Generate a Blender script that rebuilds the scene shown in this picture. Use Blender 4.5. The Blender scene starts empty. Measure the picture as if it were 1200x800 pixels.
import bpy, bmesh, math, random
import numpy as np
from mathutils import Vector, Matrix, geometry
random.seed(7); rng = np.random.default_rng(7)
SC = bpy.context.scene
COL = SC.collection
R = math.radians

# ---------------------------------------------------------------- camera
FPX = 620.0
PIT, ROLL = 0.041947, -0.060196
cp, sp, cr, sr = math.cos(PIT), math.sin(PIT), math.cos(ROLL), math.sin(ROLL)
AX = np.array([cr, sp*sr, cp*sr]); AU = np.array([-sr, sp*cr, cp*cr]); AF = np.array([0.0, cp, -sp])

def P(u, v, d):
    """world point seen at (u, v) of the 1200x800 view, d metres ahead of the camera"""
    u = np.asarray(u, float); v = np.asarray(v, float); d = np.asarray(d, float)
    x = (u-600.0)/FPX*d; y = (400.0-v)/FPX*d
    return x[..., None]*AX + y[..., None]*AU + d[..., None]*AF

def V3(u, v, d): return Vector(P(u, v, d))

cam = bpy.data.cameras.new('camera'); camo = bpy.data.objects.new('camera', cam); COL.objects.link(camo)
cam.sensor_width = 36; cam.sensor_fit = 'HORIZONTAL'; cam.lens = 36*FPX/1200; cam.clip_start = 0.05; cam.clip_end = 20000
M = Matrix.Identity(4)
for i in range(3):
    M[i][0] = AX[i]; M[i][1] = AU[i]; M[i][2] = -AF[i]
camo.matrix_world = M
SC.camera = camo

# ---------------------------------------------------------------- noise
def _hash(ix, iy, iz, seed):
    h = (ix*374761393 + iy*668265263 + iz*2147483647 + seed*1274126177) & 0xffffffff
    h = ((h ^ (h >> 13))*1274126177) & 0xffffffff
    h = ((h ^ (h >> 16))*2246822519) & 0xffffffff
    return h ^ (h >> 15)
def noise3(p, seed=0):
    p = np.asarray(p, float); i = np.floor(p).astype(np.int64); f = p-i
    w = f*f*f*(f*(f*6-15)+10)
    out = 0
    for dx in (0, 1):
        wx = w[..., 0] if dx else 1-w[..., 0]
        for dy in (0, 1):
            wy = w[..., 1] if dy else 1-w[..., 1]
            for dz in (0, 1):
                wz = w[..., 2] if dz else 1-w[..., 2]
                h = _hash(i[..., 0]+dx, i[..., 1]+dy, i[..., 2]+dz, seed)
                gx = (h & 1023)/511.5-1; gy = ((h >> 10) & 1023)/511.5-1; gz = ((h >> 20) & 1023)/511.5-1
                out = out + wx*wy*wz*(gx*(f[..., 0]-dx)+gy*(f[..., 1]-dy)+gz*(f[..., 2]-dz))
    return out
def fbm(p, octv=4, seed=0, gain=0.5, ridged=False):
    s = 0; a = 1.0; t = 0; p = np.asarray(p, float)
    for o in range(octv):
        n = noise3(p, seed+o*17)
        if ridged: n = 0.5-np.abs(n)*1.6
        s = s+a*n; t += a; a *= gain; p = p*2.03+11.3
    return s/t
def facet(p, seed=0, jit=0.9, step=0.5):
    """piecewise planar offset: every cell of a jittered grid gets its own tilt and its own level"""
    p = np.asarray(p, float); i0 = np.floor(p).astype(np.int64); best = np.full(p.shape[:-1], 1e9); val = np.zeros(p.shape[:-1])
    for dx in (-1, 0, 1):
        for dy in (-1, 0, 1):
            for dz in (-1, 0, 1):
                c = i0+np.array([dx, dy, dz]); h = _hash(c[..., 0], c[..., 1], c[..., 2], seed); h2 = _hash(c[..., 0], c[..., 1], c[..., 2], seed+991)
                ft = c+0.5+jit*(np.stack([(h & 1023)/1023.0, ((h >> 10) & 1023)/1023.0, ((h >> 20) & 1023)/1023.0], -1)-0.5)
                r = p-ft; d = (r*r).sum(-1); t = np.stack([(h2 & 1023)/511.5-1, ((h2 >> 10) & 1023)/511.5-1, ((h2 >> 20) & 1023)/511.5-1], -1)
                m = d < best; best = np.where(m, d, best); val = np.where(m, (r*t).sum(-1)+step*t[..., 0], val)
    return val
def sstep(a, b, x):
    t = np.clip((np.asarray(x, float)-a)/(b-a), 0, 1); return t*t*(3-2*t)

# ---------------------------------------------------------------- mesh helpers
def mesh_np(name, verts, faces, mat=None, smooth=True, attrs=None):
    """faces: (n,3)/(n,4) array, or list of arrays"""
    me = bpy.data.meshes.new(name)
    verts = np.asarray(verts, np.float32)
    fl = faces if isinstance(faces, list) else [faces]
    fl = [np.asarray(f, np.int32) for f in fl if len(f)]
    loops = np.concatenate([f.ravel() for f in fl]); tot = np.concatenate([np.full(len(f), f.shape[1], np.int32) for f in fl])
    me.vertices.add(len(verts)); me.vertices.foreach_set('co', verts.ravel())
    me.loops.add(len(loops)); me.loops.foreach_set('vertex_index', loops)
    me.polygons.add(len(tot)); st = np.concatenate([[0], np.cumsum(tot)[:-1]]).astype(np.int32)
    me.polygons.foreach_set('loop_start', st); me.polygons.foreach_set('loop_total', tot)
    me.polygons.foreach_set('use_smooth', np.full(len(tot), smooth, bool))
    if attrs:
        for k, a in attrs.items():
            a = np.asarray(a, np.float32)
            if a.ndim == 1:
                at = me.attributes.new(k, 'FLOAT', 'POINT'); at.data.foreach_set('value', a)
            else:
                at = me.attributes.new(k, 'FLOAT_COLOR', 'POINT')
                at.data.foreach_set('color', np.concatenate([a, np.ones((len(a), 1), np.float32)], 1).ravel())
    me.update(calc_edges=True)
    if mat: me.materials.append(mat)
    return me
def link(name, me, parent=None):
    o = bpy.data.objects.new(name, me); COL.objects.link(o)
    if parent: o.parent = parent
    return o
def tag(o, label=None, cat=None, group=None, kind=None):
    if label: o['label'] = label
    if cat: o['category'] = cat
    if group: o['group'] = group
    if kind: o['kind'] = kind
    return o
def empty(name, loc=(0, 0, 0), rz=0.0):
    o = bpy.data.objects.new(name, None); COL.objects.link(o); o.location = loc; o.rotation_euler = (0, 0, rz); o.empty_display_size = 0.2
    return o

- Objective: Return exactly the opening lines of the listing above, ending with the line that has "R = math.radians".

- Solution for this task:
Generate a Blender script that rebuilds the scene shown in this picture. Use Blender 4.5. The Blender scene starts empty. Measure the picture as if it were 1200x800 pixels.
import bpy, bmesh, math, random
import numpy as np
from mathutils import Vector, Matrix, geometry
random.seed(7); rng = np.random.default_rng(7)
SC = bpy.context.scene
COL = SC.collection
R = math.radians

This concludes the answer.